SEMARANG – Ranu Muda Adi Nugroho, wartawan Panjimas.com, yang sempat mendekam di balik terali besi selama berbulan-bulan akhirnya menghirup udara bebas. Ranu dan para tokoh pimpinan Laskar Umat Islam Surakarta (LUIS) yang ditangkap pada akhir Desember 2016 lalu divonis bebas.
Ranu yang saat itu tengah bertugas meliput, ikut terseret kasus aksi nahi munkar kemaksiatan di cafe Social Kitchen yang menjajakan miras dan tarian erotis. Namun justru dipenjarakan.
Hari ini di persidangan terakhirnya di Pengadilan Negeri Semarang, Jalan Siliwangi 512, Semarang, Jawa Tengah, pada Rabu (31/5/2017), Ranu dan tokoh LUIS akhirnya divonis bebas.
“Menimbang pasal yang didakwakan oleh Jaksa penuntut umum, 1, 2 , 3, 4 dan 5 dan adanya bukti-bukti maka terdakwa dinyatakan tidak terbukti. Untuk itu Pengadilan Negeri Semarang menjatuhkan kepada para terdakwa, Edi Lukito, Salman Al Farizi, Yusuf Suparno, Endro Sudarsono, Joko Sutarto, Ranu Muda Adi Nugroho, Laksito dan Mulyadi tidak terbukti secara sah dengan dakwaan jaksa,” kata Pudji Widodo, Ketua Majelis Hakim PN Semarang.
“Membebaskan para terdakwa dan biaya perkara ditanggung oleh Negara,” imbuhnya seperti dikutip dari Panjimas
Menanggapi vonis bebas, Ranu Muda Adi Nugroho bersyukur kepada Allah Ta’ala. Setelah berbulan-bulan mendekam di penjara, akhirnya terbukti bahwa dirinya tidak bersalah. Ia berharap, jangan ada lagi jurnalis yang dikriminalisasi seperti dirinya.

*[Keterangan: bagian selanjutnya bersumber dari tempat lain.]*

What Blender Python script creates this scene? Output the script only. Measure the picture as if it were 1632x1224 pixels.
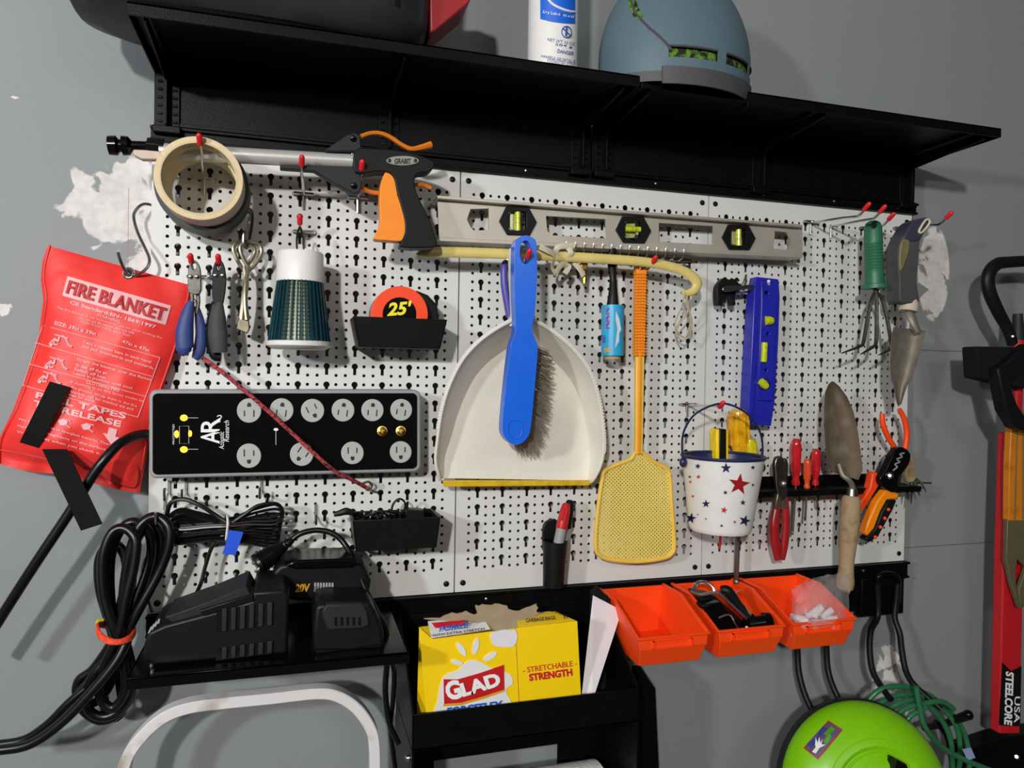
import bpy, math, random
from mathutils import Vector, Matrix
from mathutils.geometry import tessellate_polygon
random.seed(7)
S = 0.0254            # everything below is laid out in inches, then scaled to metres
C = bpy.context.scene.collection
for o in list(bpy.data.objects): bpy.data.objects.remove(o)

# ------------------------------------------------------------------ camera
# board frame: u = inches to the right, v = inches down from the board's top edge, d = inches out of the board
F, CU, CV, CD = 1162.84, 7.11, 11.5113, 40.9624
RX = ((0.95845649, -0.0164945, -0.28476146), (0.01190434, 0.99976994, -0.01784271), (0.28499026, 0.01371156, 0.95843234))
ZT = 66.5             # height of the board's top edge above the floor, inches
def V(u, v, d): return Vector((u, -d, ZT - v))
cam = bpy.data.cameras.new('camera'); co = bpy.data.objects.new('camera', cam); C.objects.link(co)
cam.sensor_width = 36; cam.lens = F / 1632 * 36; cam.clip_start = 0.02
rt = Vector((RX[0][0], RX[0][2], -RX[0][1])); up = -Vector((RX[1][0], RX[1][2], -RX[1][1])); bk = -Vector((RX[2][0], RX[2][2], -RX[2][1]))
co.matrix_world = Matrix.Translation(V(CU, CV, CD) * S) @ Matrix((rt, up, bk)).transposed().to_4x4()
bpy.context.scene.camera = co

# ------------------------------------------------------------------ world, lamps, exposure
sc = bpy.context.scene
w = bpy.data.worlds.new('world'); sc.world = w; w.use_nodes = True
w.node_tree.nodes['Background'].inputs[0].default_value = (0.8, 0.9, 1, 1); w.node_tree.nodes['Background'].inputs[1].default_value = 0.0
def lamp(name, u, v, d, power, size, col, aim=(24, 12, 0), sy=None):
    l = bpy.data.lights.new(name, 'AREA'); l.shape = 'RECTANGLE'; l.size = size; l.size_y = sy or size; l.energy = power; l.color = col
    o = bpy.data.objects.new(name, l); C.objects.link(o); o.location = V(u, v, d) * S
    o.rotation_euler = (V(*aim) * S - o.location).to_track_quat('-Z', 'Y').to_euler()
lamp('lamp_key', -38, -20, 118, 68, 0.13, (1.0, 0.97, 0.93))
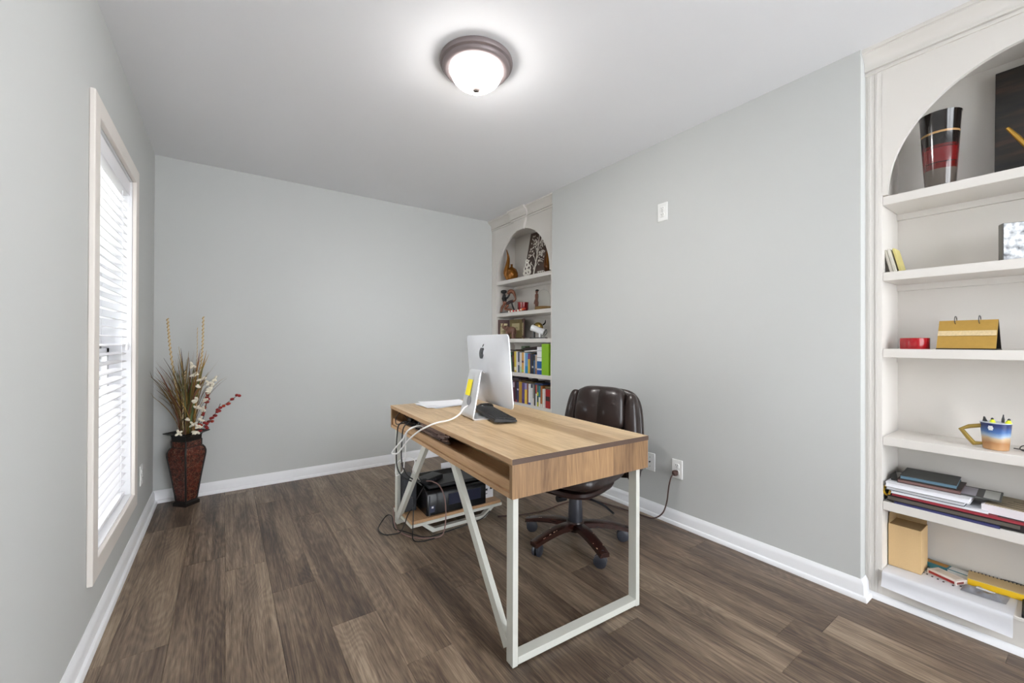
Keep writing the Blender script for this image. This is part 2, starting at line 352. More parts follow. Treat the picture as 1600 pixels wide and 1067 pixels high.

“Pada kesempatan ini saya ingin sampaikan bahwa semoga saya jurnalis yang terakhir dikriminalisasi. Terakhir dan tidak ada lagi jurnalis yang diperlakukan seperti saya,” kata Ranu kepada wartawan usai sidang.
Ada banyak pihak yang selama ini mendukung Ranu dan kuasa hukumnya untuk memperjuangkan hak-haknya mencari keadilan sebagai warga negara. Oleh sebab itu ia tak lupa menyampaikan ucapan terima kasih yang sebesar-besarnya kepada semua pihak yang telah mendukungnya.
“Terima kasih umat Islam semuanya yang terus menerus mendoakan saya,” pungkasnya.
Selama dipenjara, Ranu mengubah sel menjadi tempat berdakwah.
Rhanu menggelar majelis ta’lim yang diikuti narapidana di Kedung Pane.
Meski ia bukan Ustadz Kondang dan majelis ta’limnya itu hanya sederhana, setidaknya ia bisa mengisi waktu selama di dalam penjara, dengan terus beramal shalih. Ranu menyebutkan, salah satu santrinya itu adalah seorang muallaf.
“Ada tiga napi yang saat ini belajar Al Quran. Jika tak ada jadwal sidang, mereka belajar di kamar saya,” ujarnya
Anggota JITU (Jurnalis Islam Bersatu) ini memang sudah dikenal masyarakat khususnya tetangga sekitar rumah Ranu di Solo, sebagai aktivis masjid.
“Salah satu dari napi tersebut adalah seorang mualaf. Ia tertarik dengan Islam dan setiap hari kita belajar bersama. Mulai belajar shalat beserta bacaannya dan juga belajar Iqra,” ucapnya.